Saturday, January 27, 2007

Dressing Up

It is important to look and act like a local to be accepted into the communities in which we are working. To the extent of the former, we went shopping the other day, and picked out some Indian attire. It is typical for women to wear a somewhat long and baggy shirt (camise) with a scarf (dupatta). The men here typically don’t dress all that differently than in the west—usually a button down or collared shirt. Showing skin here is generally not done, so short sleeves are hardly seen.

I couldn’t help myself and got a slightly more traditional long shirt complete with the pants—the waist is easily 4-5 feet across! The long sleeves are surprisingly comfortable, but that’s not saying too much considering this is the coldest time of year (70 degrees during the day, 50 at night). I’m not sure I’d be too happy wearing this stuff in the heat of summer.

So What am I doing in India?


I have come to India to participate in a program called Cross-Cultural Solutions (CCS). I am with an outstanding group of volunteers from across the US, Canada, and the UK. They range in age from about 8 to 60, and come from all walks of life (teacher, lawyer, costume designer, student, retiree, business owner, …).

The majority of us will be involved in some way in the education of underprivileged children and/or women. I am working as a teacher with an NGO called Mobile Creches. In India, large building complexes (corporate offices, malls, etc) are built not with heavy machinery, but by huge forces of migrating laborers. Despite laws ordering decent treatment and payment for these workers, they are often work in extremely harsh conditions for almost no pay, and typically live in shanty towns erected near the work site. Their children occupy themselves playing in rubble around the construction site, and often have little or no chance of entering government schools. Well, this was the case when a woman decided to take a few of these children in during the day to take them away from the danger of the construction site. And thus, Mobile Creches was born! Today, the creches take in hundreds of children daily, and offer meals, teaching, and health care in addition to safety.

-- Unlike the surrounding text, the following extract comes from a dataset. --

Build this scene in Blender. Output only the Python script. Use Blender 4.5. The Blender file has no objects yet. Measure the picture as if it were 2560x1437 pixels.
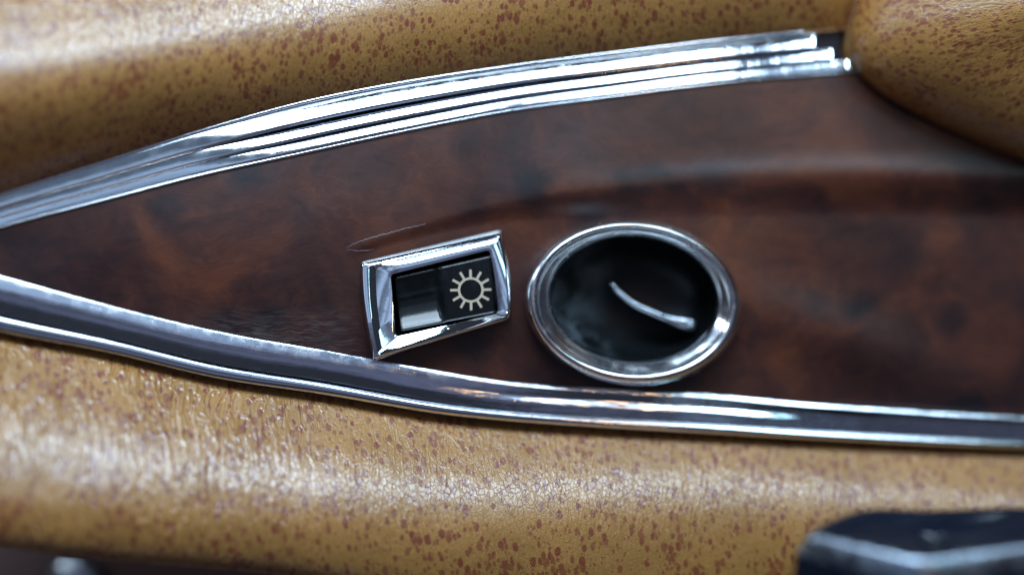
import bpy, bmesh, math, random
import numpy as np
from mathutils import Vector, Matrix

random.seed(7)
SC = bpy.context.scene
COL = SC.collection
MM = 0.001
DCAM = 450.0                      # camera distance to the focal plane (mm)
K = 2560.0 / 210.0                # photograph pixels per mm on the focal plane

# ------------------------------------------------------------------ camera
cam_d = bpy.data.cameras.new("camera")
cam_d.sensor_width = 36.0
cam_d.lens = 36.0 * DCAM / 210.0
cam_d.clip_start = 0.01
cam_d.clip_end = 20.0
cam_d.dof.use_dof = True
cam_d.dof.focus_distance = (DCAM - 3.0) * MM
cam_d.dof.aperture_fstop = 2.4
cam_d.dof.aperture_blades = 0
cam = bpy.data.objects.new("camera", cam_d)
COL.objects.link(cam)
cam.location = (0, 0, DCAM * MM)
SC.camera = cam

# ------------------------------------------------------------------ world
w = bpy.data.worlds.new("World")
SC.world = w
w.use_nodes = True
bg = w.node_tree.nodes["Background"]
bg.inputs[0].default_value = (0.62, 0.72, 1.0, 1)
bg.inputs[1].default_value = 0.04

# ------------------------------------------------------------------ lamps: daylight from the car's windows, a warm roof lamp, one added fill
def area(name, loc, target, sx, sy, power, col, spread=180):
    d = bpy.data.lights.new(name, 'AREA')
    d.shape = 'RECTANGLE'
    d.size = sx * MM
    d.size_y = sy * MM
    d.energy = power
    d.color = col
    d.spread = math.radians(spread)
    o = bpy.data.objects.new(name, d)
    COL.objects.link(o)
    o.location = Vector(loc) * MM
    dirv = (Vector(target) - Vector(loc)).normalized()
    zax = -dirv
    xax = Vector((0, 1, 0)).cross(zax)
    if xax.length < 1e-4:
        xax = Vector((1, 0, 0))
    xax.normalize()
    yax = zax.cross(xax)
    o.rotation_euler = Matrix((xax, yax, zax)).transposed().to_euler()
    return o

def patchy(o, scale, lo, hi):
    """a window looks out on uneven things: its glow is not one flat tone"""
    d = o.data
    d.use_nodes = True
    t = d.node_tree
    em = t.nodes["Emission"]
    g = t.nodes.new("ShaderNodeNewGeometry")
    n = t.nodes.new("ShaderNodeTexNoise")
    n.inputs["Scale"].default_value = scale
    n.inputs["Detail"].default_value = 3.0
    t.links.new(g.outputs["Position"], n.inputs["Vector"])
    r = t.nodes.new("ShaderNodeMapRange")
    r.interpolation_type = 'SMOOTHSTEP'
    for i, v in enumerate((0.36, 0.64, lo, hi), 1):
        r.inputs[i].default_value = v
    t.links.new(n.outputs["Fac"], r.inputs[0])
    t.links.new(r.outputs[0], em.inputs["Strength"])
    return o

patchy(area("window_light", (-35, 430, 360), (-10, 0, 0), 290, 210, 3.5, (0.62, 0.82, 1.0)), 9.0, 0.8, 1.25)
area("rear_window_light", (172, 425, 350), (30, 0, 0), 85, 190, 0.70, (0.62, 0.82, 1.0))
area("tail_window_light", (350, 425, 350), (70, 0, 0), 120, 190, 1.05, (0.62, 0.82, 1.0))
patchy(area("sky_glow", (-60, 540, 760), (0, 0, 0), 1500, 800, 1.5, (0.48, 0.68, 1.0)), 4.5, 0.35, 1.7)
area("left_window_light", (-520, 330, 280), (60, -50, 40), 160, 120, 0.9, (0.75, 0.88, 1.0))
area("right_window_light", (420, 260, 520), (90, -50, 40), 140, 100, 0.14, (0.5, 0.88, 1.0))
patchy(area("far_window_light", (0, -700, 330), (0, 0, 0), 800, 260, 0.12, (0.78, 0.74, 1.0)), 6.0, 0.4, 1.6)
patchy(area("chrome_fill_light", (0, -40, 950), (0, 0, 0), 1500, 620, 0.28, (0.52, 0.60, 1.0)), 7.0, 0.1, 2.0)  # added fill with no real source: uneven tone for the chrome to reflect
area("roof_lamp", (300, 130, 600), (0, 0, 0), 30, 16, 0.10, (1.0, 0.55, 0.22))

SC.view_settings.view_transform = 'Standard'
SC.view_settings.look = 'None'
SC.view_settings.exposure = -0.06
SC.view_settings.gamma = 1.0
SC.cycles.max_bounces = 8
SC.cycles.glossy_bounces = 6
SC.cycles.caustics_reflective = False
SC.cycles.sample_clamp_indirect = 4.0
SC.cycles.blur_glossy = 0.3

# ------------------------------------------------------------------ helpers
def P(px, py, z):
    """pixel of the 2560-wide photograph at height z (mm, towards the camera) -> metres"""
    s = (DCAM - z) / DCAM
    return ((px - 1280.0) / K * s * MM, (718.5 - py) / K * s * MM, z * MM)

def base(px, py=700):
    """the panel's plane leans away to the right"""
    return -(px - 950.0) * 24.0 / 1600.0

def sm(a, b, x):
    t = min(1.0, max(0.0, (x - a) / (b - a)))
    return t * t * (3 - 2 * t)

def lerp(a, b, t):
    return a + (b - a) * t

def profile(slope_f, n=120):
    """integrate a slope over 0..1 -> height table"""
    z, out = 0.0, [0.0]
    for i in range(n):
        z += slope_f((i + 0.5) / n) / n
        out.append(z)
    return out
def look(tab, t):
    x = min(0.99999, max(0.0, t)) * (len(tab) - 1)
    i = int(x)
    return lerp(tab[i], tab[i + 1], x - i)

def curve(pts):
    """monotone-ish cubic through pixel points"""
    xs = [p[0] for p in pts]
    ys = [p[1] for p in pts]
    n = len(xs)
    m = []
    for i in range(n):
        if i == 0:
            m.append((ys[1] - ys[0]) / (xs[1] - xs[0]))
        elif i == n - 1:
            m.append((ys[-1] - ys[-2]) / (xs[-1] - xs[-2]))
        else:
            m.append((ys[i + 1] - ys[i - 1]) / (xs[i + 1] - xs[i - 1]))
    def f(x):
        if x <= xs[0]:
            return ys[0] + m[0] * (x - xs[0])
        if x >= xs[-1]:
            return ys[-1] + m[-1] * (x - xs[-1])
        for i in range(n - 1):
            if x <= xs[i + 1]:
                break
        h = xs[i + 1] - xs[i]
        t = (x - xs[i]) / h
        t2, t3 = t * t, t * t * t
        return (ys[i] * (2 * t3 - 3 * t2 + 1) + m[i] * h * (t3 - 2 * t2 + t)
                + ys[i + 1] * (-2 * t3 + 3 * t2) + m[i + 1] * h * (t3 - t2))
    return f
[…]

And finally we get to my part: teaching these cute little rascals! I am charged with a group of 10-15 kids aged around 5-7. I am teaching basic math and english (basic phrases and alphabet). It’s been a blast, and also very challenging…but more on this later.



An Introduction to India




Perhaps the best introduction to India is a drive from the airport through Delhi: the landscape quickly tells you that you are no longer in “The West.” Near Delhi, the land is completely flat and covered with reddish-brown rocky earth. There are no hills in the distance, but this is not saying much because the visibility is extremely limited due to a persistent “fog” in the air, which is made up of some combination of dust, automobile pollution, and smoke from the many wood burning fires. The latter especially gives the air a very distinct smoky sort of smell.

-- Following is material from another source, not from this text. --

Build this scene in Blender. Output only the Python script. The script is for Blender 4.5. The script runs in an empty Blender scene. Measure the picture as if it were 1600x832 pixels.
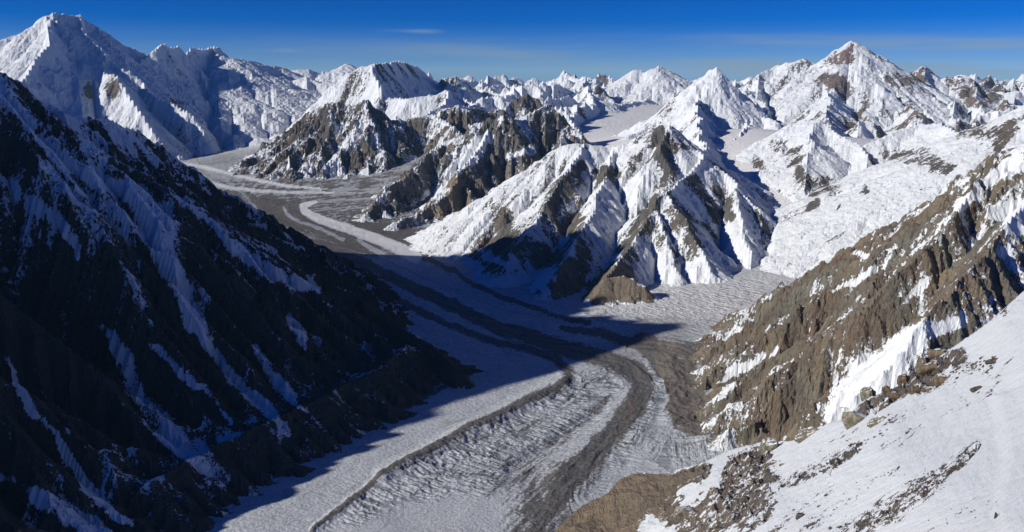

But what most distinguishes the Delhi landscape is the people. Firstly, that they are everywhere. On the sides of the streets, on the median, and as far as one can see on either side. They are very colorful—the women especially wear colorful scarves with beautiful designs. They are almost all actively involved in some activity, be it cleaning, begging, or transporting huge quantities of baskets or other goods.

Indians hold animals in high regard, and hence there are also animals everywhere. There are many dust colored dogs, which are very peaceful and keep their distance. There are also cats, parrots, monkeys (so I’m told), and of course the famous cows, which are the most sacred and wander the streets completely unharmed. I was told if you need to cross a busy street, adopt a cow and lead it across the street and you will have no problems! I have also been told if you happen to be in a car that hits a cow, get out and run, because the people will quickly tip the car and/or set it on fire!

I have been to Europe and the driving there is crazy, but the drivers here make Europeans look like senior citizens on their way to church. To describe driving as a free-for-all is pretty accurate—there are not really defined lanes and leaving more than literally a few inches between the car in front of and next to you is unheard of. Everyone seems to be constantly honking, but I have learned that this is a polite caution to automobiles/pedestrians/animals that you are about to cut in front of them. In addition to cars and buses everywhere, there are these little lawnmower-engine powered “auto-rickshaws,” which will take you anywhere in the city for under a dollar (if you know how to bargain). Amazingly, the system works well; there are very few accidents (although I’d like to see some statistics on this).